Embora Maníacos seja referenciado pela violência de um diretor habituado a mutilar seu elenco, o longa traz interessante contexto sobre as consequências da Guerra Civil Americana. É um retrato já explorado no cinema, principalmente de horror e americano, que mostra o inferno da guerra e a relação que se construiu a partir das diferenças entre os nortistas e sulistas; e que também se pode traçar um paralelo assustador com o convívio conturbado do colonizador e do colonizado, e até buscar para a nossa atual realidade política na divisão de polos. Não irá abrandar as ações dos residentes em Pleasant Valley, massacrados pelos soldados renegados da União, mas permite boas reflexões a respeito.
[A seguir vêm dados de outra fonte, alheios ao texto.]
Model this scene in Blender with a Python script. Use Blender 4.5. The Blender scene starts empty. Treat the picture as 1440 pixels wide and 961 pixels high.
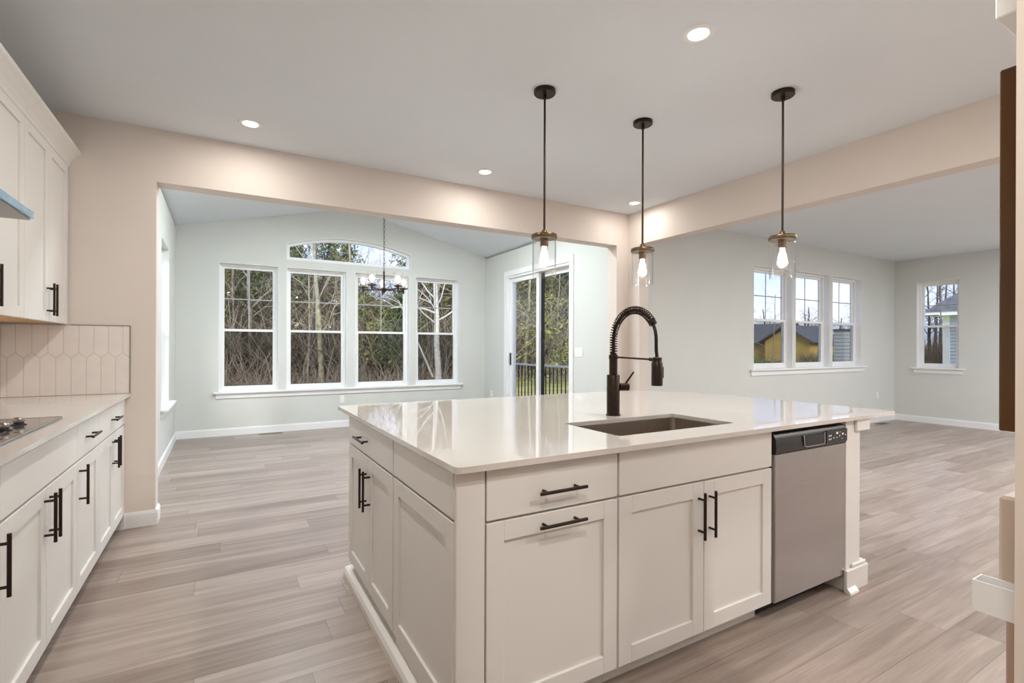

É claro que o filme, pela sua condição barata, não consegue esconder suas falhas. Além de alguns efeitos não serem tão convincentes e as atuações, em grande parte, serem risíveis, há alguns percalços no roteiro de Lewis como na primeira fuga de Tom e Terry. Eles se escondem dos cidadãos durante a noite, mesmo que em nenhum momento tenham testemunhado qualquer atitude violenta, para depois retornarem ao hotel para dormir, precisando de uma nova fuga. O prefeito e os demais ensaiam uma perseguição e depois relaxam ao saber que os desaparecidos voltaram para seus dormitórios. Em outra cena, o policial (Andy Wilson) demonstra estranhamento sobre a existência de Pleasant Valley para depois, mais tarde, dizer que existem relatos sobre essa cidade maldita.
Ainda bem divertido e profundo, Maníacos mantém sua narrativa incômoda e essencial, mesmo depois de mais de cinquenta anos. O visionário Herschell Gordon Lewis soube cravar mais uma marca de seu cinema azedo e ousado, algo que passaria a acompanhá-lo por toda sua jornada cinematográfica.